What the task requires:
Gather all lines from the material that contain "Python".
>> Start Exercise materials
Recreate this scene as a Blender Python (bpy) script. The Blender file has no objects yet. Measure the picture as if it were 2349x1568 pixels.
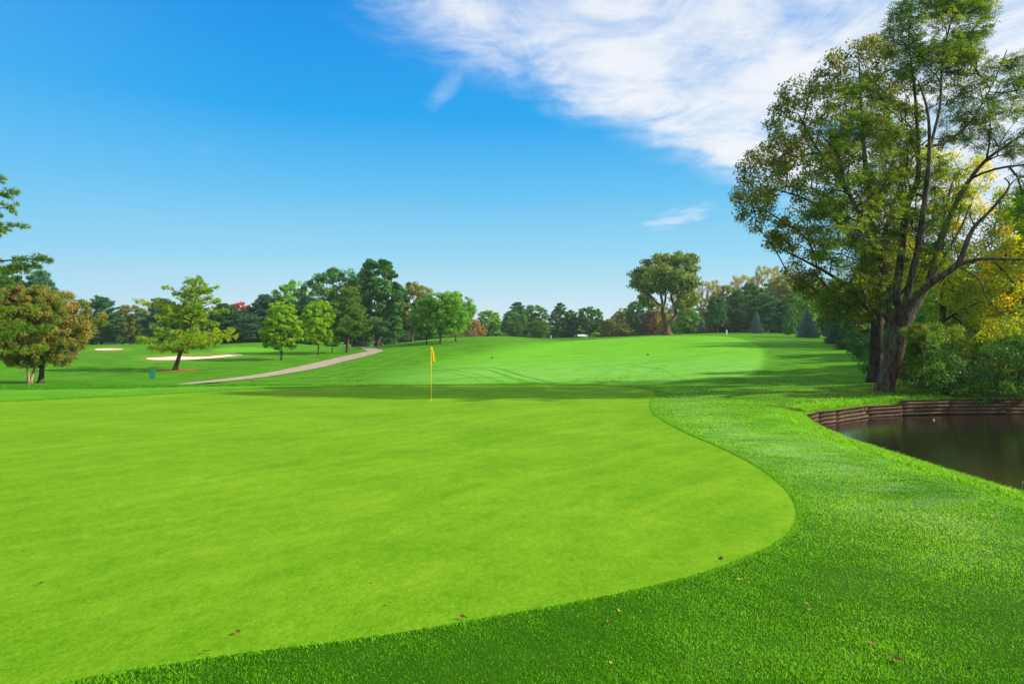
>> End Exercise materials
>> Start Exercise materials
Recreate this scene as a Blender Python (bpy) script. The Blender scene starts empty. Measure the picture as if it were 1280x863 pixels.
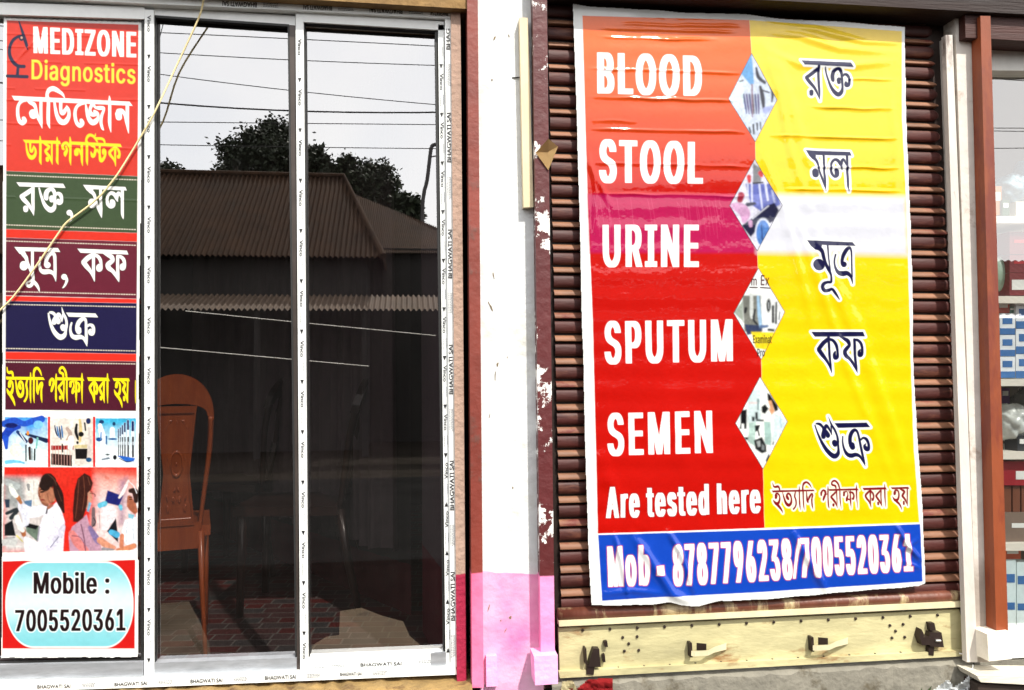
>> End Exercise materials
>> Start Exercise materials
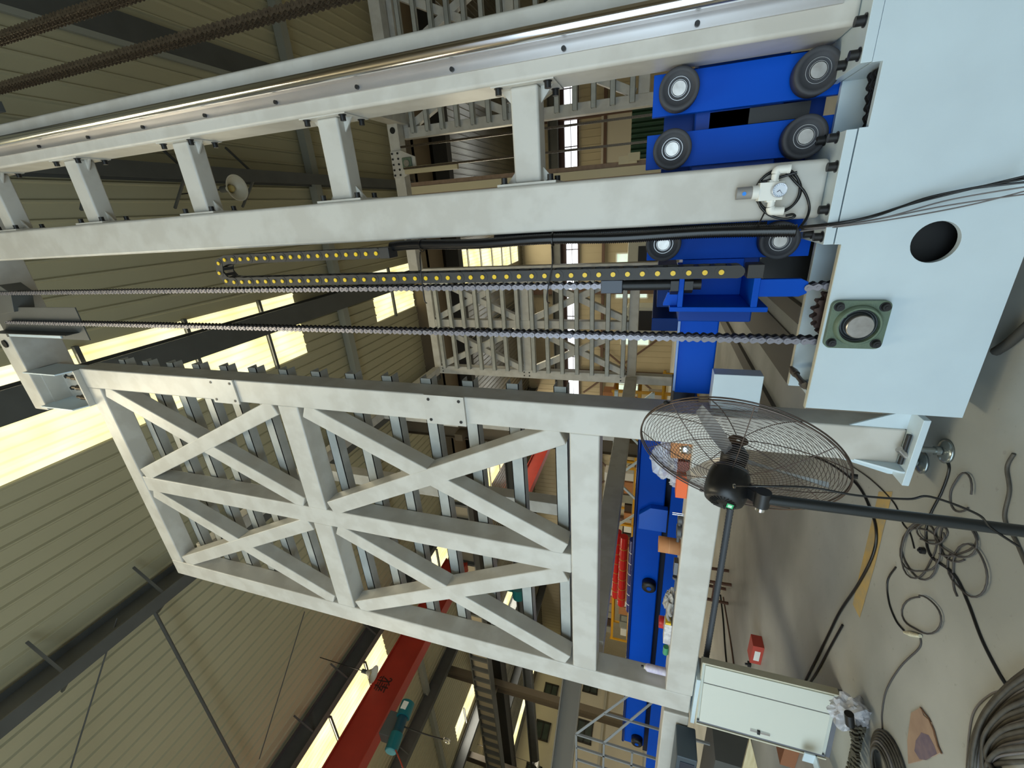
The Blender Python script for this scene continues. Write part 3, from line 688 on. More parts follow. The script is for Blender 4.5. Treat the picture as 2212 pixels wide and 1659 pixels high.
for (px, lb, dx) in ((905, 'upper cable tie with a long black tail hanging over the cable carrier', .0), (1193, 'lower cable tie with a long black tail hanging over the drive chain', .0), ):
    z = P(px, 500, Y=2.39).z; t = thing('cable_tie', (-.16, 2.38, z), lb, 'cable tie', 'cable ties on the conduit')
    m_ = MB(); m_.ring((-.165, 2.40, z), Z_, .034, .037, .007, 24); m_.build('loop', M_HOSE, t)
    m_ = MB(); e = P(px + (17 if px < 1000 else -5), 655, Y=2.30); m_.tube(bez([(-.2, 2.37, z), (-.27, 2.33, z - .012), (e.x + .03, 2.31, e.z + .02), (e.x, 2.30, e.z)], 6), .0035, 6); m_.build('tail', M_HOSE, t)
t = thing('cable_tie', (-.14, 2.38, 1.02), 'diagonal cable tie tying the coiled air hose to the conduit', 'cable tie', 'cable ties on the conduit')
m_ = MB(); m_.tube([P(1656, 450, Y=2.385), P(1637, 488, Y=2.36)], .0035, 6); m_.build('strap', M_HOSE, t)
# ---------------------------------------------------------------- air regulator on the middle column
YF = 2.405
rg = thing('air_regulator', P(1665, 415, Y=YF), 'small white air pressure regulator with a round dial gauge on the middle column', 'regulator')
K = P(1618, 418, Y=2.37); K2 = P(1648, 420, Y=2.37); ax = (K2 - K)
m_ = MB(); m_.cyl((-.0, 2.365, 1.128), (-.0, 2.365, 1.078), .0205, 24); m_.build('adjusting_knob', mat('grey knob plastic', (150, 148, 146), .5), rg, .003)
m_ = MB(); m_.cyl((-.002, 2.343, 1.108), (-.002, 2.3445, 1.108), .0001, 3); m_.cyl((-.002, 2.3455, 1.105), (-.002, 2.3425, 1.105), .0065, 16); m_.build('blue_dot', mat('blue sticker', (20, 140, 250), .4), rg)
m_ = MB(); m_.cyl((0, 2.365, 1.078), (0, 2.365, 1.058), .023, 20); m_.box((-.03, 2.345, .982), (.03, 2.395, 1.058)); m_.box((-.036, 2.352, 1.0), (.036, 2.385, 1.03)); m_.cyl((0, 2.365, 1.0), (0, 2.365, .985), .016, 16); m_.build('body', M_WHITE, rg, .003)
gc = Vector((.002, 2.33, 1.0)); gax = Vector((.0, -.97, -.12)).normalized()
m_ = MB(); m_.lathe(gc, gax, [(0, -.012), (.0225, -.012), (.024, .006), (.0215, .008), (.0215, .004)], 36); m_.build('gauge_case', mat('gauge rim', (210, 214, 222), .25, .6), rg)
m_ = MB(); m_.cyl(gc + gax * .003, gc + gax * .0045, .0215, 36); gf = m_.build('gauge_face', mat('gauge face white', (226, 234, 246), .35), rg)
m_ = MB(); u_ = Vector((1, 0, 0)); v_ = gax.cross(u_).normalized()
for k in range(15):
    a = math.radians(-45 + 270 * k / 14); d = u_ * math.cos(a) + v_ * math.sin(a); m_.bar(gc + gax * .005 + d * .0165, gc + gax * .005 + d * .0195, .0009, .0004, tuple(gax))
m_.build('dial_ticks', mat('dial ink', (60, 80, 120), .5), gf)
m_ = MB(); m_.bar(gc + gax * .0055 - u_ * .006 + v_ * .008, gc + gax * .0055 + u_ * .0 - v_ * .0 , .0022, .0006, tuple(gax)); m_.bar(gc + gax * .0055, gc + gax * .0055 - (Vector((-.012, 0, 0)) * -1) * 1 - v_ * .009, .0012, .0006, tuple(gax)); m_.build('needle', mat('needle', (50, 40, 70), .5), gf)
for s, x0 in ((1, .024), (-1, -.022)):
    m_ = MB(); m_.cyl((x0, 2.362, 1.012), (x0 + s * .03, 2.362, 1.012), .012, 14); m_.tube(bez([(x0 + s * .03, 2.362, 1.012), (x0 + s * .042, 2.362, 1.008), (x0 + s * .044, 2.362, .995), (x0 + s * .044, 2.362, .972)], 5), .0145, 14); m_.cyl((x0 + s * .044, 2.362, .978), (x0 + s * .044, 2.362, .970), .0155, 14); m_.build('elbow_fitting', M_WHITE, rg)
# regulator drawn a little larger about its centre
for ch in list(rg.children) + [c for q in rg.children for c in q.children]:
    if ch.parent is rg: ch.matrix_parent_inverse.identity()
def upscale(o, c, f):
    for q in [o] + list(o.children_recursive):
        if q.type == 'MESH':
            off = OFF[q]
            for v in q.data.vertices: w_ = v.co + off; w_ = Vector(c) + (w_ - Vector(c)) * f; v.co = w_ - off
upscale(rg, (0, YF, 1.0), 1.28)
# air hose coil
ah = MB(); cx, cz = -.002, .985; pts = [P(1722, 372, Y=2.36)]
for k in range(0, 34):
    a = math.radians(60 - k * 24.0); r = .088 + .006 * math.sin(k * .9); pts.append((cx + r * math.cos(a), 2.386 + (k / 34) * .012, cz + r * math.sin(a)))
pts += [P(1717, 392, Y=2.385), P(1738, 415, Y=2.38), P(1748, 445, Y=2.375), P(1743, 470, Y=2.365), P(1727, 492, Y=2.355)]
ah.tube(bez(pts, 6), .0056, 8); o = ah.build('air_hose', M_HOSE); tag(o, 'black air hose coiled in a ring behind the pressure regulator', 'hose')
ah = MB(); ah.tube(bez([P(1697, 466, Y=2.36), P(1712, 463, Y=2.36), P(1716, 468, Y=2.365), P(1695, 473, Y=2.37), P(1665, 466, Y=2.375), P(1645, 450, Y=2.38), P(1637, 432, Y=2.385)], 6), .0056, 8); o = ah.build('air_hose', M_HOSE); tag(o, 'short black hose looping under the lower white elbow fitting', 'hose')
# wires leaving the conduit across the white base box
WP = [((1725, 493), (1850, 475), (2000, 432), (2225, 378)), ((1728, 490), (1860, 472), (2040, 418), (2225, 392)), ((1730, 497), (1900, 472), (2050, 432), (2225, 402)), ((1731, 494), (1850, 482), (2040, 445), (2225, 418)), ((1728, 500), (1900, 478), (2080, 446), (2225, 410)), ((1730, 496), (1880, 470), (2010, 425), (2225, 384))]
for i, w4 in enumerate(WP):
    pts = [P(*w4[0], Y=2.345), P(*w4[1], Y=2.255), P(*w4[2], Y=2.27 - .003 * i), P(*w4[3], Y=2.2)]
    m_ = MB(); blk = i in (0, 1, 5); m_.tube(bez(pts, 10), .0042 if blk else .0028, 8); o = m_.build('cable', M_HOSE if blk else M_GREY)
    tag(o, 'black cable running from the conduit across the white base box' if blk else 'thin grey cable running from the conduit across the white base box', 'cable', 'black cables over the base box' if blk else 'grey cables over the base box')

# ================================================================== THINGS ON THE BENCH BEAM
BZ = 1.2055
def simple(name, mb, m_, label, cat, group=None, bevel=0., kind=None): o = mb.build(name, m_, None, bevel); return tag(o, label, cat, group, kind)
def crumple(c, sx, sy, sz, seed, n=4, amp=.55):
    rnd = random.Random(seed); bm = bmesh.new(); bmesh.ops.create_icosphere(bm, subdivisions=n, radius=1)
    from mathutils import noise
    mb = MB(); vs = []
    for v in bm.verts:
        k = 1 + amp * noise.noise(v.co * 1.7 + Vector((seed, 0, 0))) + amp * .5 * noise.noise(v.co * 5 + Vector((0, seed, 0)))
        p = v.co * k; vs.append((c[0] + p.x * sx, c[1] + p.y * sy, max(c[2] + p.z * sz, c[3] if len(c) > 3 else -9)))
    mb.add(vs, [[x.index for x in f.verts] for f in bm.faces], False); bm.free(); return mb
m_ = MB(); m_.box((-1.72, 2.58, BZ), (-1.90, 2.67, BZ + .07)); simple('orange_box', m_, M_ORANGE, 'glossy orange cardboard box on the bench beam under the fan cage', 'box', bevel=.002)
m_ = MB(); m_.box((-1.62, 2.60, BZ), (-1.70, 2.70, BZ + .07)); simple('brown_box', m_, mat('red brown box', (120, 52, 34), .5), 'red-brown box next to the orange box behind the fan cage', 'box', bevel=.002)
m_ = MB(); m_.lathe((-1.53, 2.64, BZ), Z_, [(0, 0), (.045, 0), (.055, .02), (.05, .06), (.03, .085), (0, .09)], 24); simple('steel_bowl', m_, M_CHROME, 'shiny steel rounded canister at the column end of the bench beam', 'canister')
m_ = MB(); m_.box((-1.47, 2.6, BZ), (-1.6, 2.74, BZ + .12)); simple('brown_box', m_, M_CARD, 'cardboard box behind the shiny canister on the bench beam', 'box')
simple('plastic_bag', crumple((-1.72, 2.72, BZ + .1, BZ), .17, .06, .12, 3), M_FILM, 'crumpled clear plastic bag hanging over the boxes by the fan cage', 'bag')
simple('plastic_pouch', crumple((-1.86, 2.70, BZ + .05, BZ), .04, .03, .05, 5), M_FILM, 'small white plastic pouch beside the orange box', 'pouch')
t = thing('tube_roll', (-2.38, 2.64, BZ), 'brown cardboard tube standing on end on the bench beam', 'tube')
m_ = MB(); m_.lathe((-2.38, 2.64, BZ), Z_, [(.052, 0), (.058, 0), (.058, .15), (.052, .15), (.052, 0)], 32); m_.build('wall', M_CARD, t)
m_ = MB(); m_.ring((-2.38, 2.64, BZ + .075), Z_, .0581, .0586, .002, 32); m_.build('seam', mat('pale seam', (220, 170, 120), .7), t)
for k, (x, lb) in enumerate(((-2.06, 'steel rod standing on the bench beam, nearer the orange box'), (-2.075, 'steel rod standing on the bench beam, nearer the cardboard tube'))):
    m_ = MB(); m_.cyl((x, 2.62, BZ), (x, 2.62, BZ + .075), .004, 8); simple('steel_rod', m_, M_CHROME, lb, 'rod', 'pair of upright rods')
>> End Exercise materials
Task output:
Recreate this scene as a Blender Python (bpy) script. The Blender file has no objects yet. Measure the picture as if it were 2349x1568 pixels.
Recreate this scene as a Blender Python (bpy) script. The Blender scene starts empty. Measure the picture as if it were 1280x863 pixels.
The Blender Python script for this scene continues. Write part 3, from line 688 on. More parts follow. The script is for Blender 4.5. Treat the picture as 2212 pixels wide and 1659 pixels high.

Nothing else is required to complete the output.